La versione corretta è va bene, staccato e senza il raddoppiamento della b di bene. La forma che prevede un’unica parola con doppia b, vabbene, è da considerarsi sempre errore. È tuttavia comprensibile che sorgano delle incertezza quando dobbiamo mettere per iscritto questa espressione: vediamo quali sono le ragioni che ci portano a rafforzare la pronuncia – e quindi la grafia – di va bene.

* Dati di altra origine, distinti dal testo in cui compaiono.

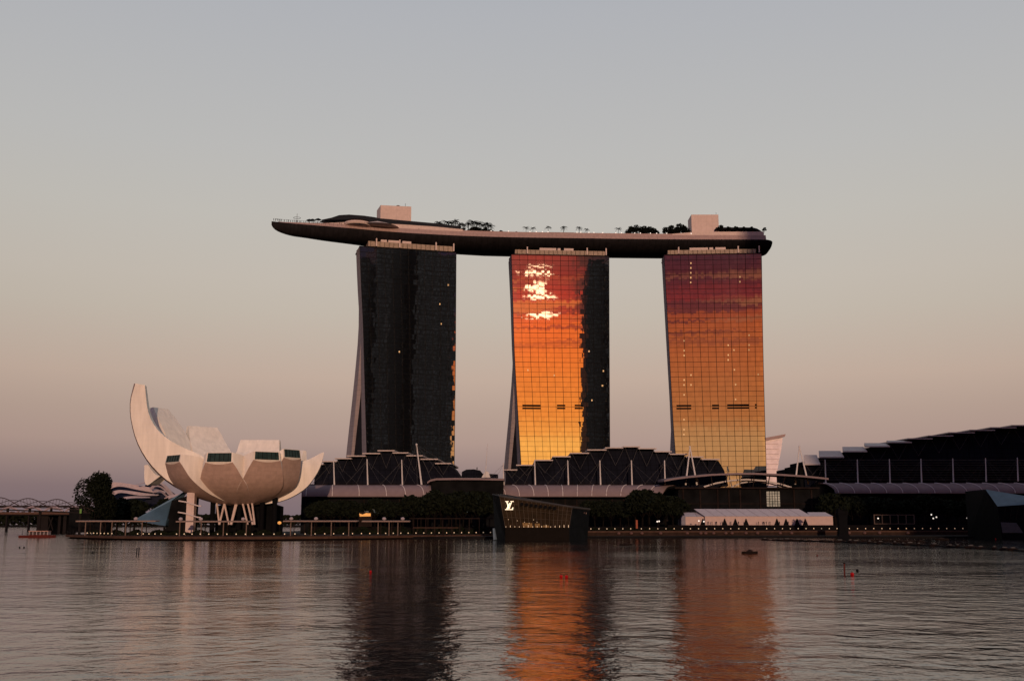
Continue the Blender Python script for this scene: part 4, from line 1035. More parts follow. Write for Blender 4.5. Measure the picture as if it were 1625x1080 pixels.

Partiamo dall’intonazione. In Toscana e in diverse aree del Centro e Sud Italia si tende a duplicare il suono di parole tronche, perlopiù monosillabiche, poste di fronte a termini piani, in genere bisillabici. Lo vediamo in a parte tutto, spesso pronunciato apparte tutto, in formule colloquiali come aggratis, in modi di dire come tutto a posto spesso modificato foneticamente in tutto apposto?
Tale fenomeno linguistico, detto raddoppiamento fonosintattico, talvolta è ammissibile solo nella forma orale, altre è invece diventato la norma e viene riportato anche in testi scritti. Sono i casi di chissà – risultato dalla fusione di chi e sa -, eppure – nato dall’unione di e e pure – e appunto – che deriva dall’univerbazione di a e punto.

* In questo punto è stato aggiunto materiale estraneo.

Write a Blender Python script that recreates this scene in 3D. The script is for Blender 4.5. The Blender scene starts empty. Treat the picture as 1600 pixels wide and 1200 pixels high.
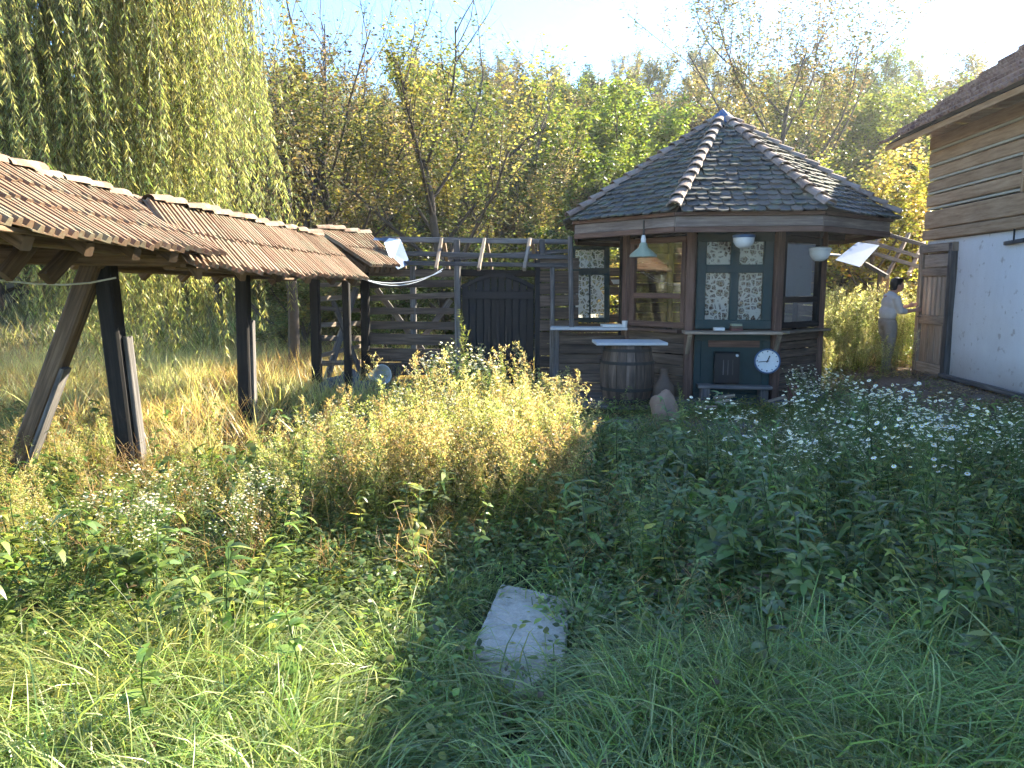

Visto che una regola univoca non esiste, l’unico modo per scrivere correttamente è quello di imparare a memoria la giusta grafia. Per non fare più errori vediamo quindi come si scrive va bene in diversi contesti.
Esempio 1: “Va bene dai, per oggi basta compiti delle vacanze”
Esempio 2: “Puoi prenotare la visita dall’oculista per il 15 settembre alle 16?” “Va bene, lo farò”
Esempio 3: “Ti va bene se a cena prepariamo il pollo al curry?”
Un’ultima annotazione riguarda l’abbreviazione di va bene, vale a dire vabbè; questa prevede infatti l’unione dei due termini, la duplicazione della b e l’aggiunta di un accento grave sulla e – nonostante esistano altre grafie ammissibili, va beh e va be’. Bisogna comunque ricordare che si tratta di un’espressione usata soprattutto nel parlato più che nello scritto.